If UC Davis was purely a profit-driven corporation, it would make sense to see its administrators focus on damage control. That’s how businesses work.
But while it’s true that universities in 2016 look more and more like profit-driven corporations, their primary function should be to ensure a healthy and safe learning environment for students. Misinforming potential students and attempting to hide history by scrubbing the content goes against higher education’s core values.
The money UC Davis spent could have gone toward actually bettering its relationship with students rather than concealing its flaws. The university could have expanded scholarship programs to help alleviate the debt those protesters were fighting. It could have invested in improving community relations or any other event to help the campus heal as a group after the national embarrassment.

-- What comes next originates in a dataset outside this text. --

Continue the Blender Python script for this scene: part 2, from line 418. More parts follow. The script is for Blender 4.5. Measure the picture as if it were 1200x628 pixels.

Instead, those limited funds went to the trash.
Thinking that it could pay to purge the Internet of embarrassing pictures is absurd, and now the very pictures UC Davis hoped to hide are back in the national spotlight.
Students applying to college are old enough to understand what a protest is. These people witnessed the Ferguson, Missouri, unrest, the #BlackLivesMatter movement and the political rise of Donald Trump during their formative years. Treating students like they can’t process the complicated relationship between activists and institutions is insulting.
The damage that the pepper spray scandal could do to UC Davis in the long run is probably low. Once that generation of students is completely gone, institutional memory may forget that blunder as part of the larger Occupy movement.
This disrespect for both students and the public will leave a larger mark. UC Davis was not part of a general counterforce against protesters here — it was the primary actor in a cover-up campaign. The secret is out, and there must be an administrative response.
UC Davis holds its students to a student conduct policy. It was this very policy that allowed police to spray and physically drag Occupy protesters down a sidewalk in the first place.
UC Davis owes its students an explanation for why they should respect the moral guidelines of a school that can’t act ethically itself.